What a difference two years makes. Back in 2024, Katharina Rhomberg, still new to the 1.60m level with Colestus Cambridge, made her Olympic debut in Paris for her native Austria with the then-9-year-old Westphalian gelding. 

Riding as an individual and Olympic rookie on the youngest horse in the field, the pair had an admittedly tall order ahead of them. Rhomberg, then 31, says the pair struggled during the opening round of competition. “He’s a great horse and we knew he had the quality, but of course, it was a big step for him,” the Austrian rider told Horse Show Jumping last March.

And though their first outing in the Paris Games wasn’t what she hoped, the pair improved by the second, ending on a positive note. “I learned a lot from it—and so did the horse.
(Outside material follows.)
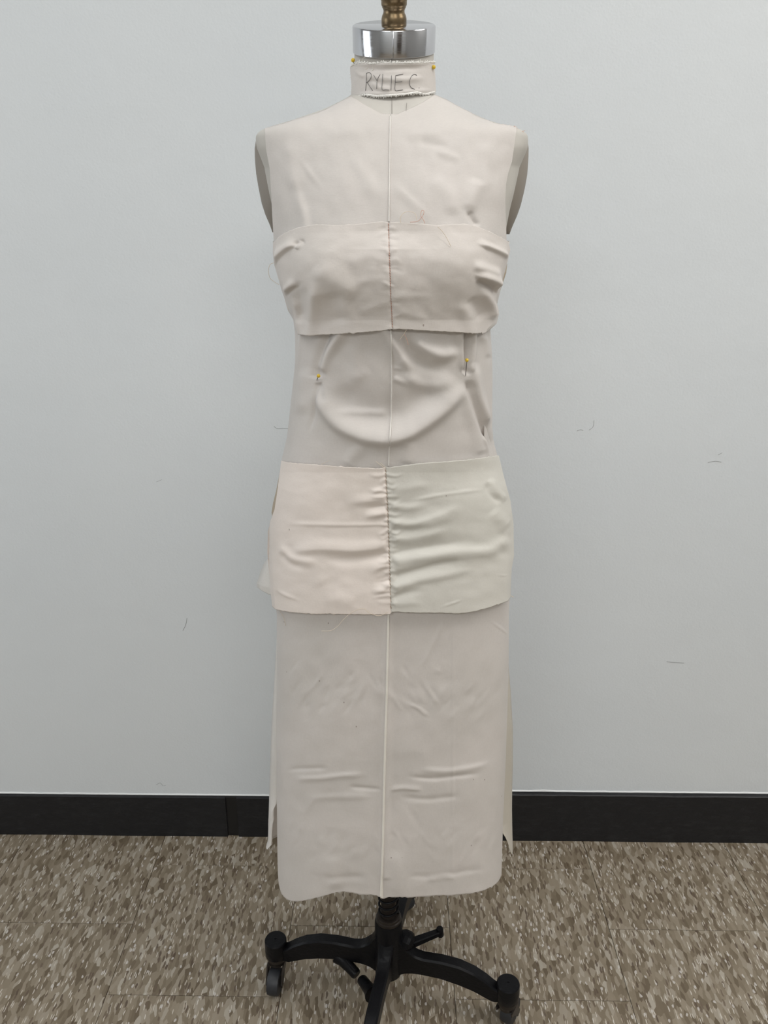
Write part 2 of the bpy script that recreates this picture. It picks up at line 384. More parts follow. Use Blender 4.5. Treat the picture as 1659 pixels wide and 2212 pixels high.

These kinds of moments shape you,” she said. 

This weekend, some of those lessons on the sport’s biggest stage paid off for Rhomberg and Colestus Cambridge during the CSI5* Grand Prix Giorgio Armani at the Longines Versilia Horse Show in Tuscany. There, the pair bested a field of 48 combinations to earn their first-ever, 1.60m 5* victory on Uliano Vezzani-designed tracks. 

“I can’t believe it! I just won my first five-star Grand Prix!” said the 33-year-old Austrian rider. “I’m just incredibly happy, my horse jumped amazing.” 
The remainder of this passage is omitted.